LINEは25日、2018年第1四半期連結決算を公表した。売上収益487億3600万円で前年同期比19.9%増となったものの、四半期利益は17億7000万円の赤字だった。前年同期の16億3200万円の黒字から大きく数値を落とした形だ。
なぜ赤字に転落したのか
赤字に転落したのは、戦略事業への投資を加速させたためと見られる。戦略事業として、フィンテックのLINE Pay、AIのClova、コマースのLINE ショッピング、LINE デリマ、LINE FIRENDS、その他事業としてLINEモバイルなどがある。
戦略事業における営業費用は前年同期比2.2倍の132億円と増えており、収益事業となるコア事業の伸びではカバーしきれなかった。細かくは把握できないものの、過去5四半期における戦略事業の営業費用は急増していることが資料からも読み取れる。
対して、コア事業は広告を中心に業績を拡大。広告の売上収益は前年同期比38%増の252億円で全体の半数を占めた。スタンプや着せ替え、ゲーム、マンガ、ミュージック等のコミュニケーションおよびコンテンツの売上収益は175億円で同8.6%減となっている。
LINEの今後は?
LINEの今後については、コア事業の広告の収益拡大と戦略事業の早期収益化が課題となりそうだ。

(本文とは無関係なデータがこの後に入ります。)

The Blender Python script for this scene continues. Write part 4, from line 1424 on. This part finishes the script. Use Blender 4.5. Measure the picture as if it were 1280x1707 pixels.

戦略事業においては、LINE証券やLINEテーマ投資、LINE保険などの金融サービスの開始に向けて準備を進めており、各種サービスの展開が収益拡大の可能性を秘めている。また、アナリストを対象にした決算コールでLINEの出澤剛社長は、戦略事業について、いくつかの考えを示している。
LINE Payについては、「アクティブに利用してもらうことを目指している。(普及を図ることで)金融サービスのベースになると認識している。広告事業の効果を上げることも可能。さらなるユーザー拡大に向けていきたい」(出澤社長)としており、投資を継続する考えを示している。
AI事業については、収益化まで時間がかかりそうだ。「(収益化まで)4-5年スパンの投資になる。スマホの次は音声インタフェースの時代、音声、AI領域への投資は重要だと考えている。広告にも貢献する」(同氏)としており、人材の獲得とそれに伴う人件費の増大はやむなしといったところになりそうだ。
なお、LINEの月間アクティブユーザー数は、日本、台湾、タイ、インドネシアの主要4カ国の合計が1億6500万人となり、2017年第4四半期に比べて300万人減少した。日本国内でのユーザー数は増えたものの、インドネシアでのユーザー減が響いた形。アクティブユーザーは収益基盤となるだけに、インドネシアの減少は多少気がかりなところだ。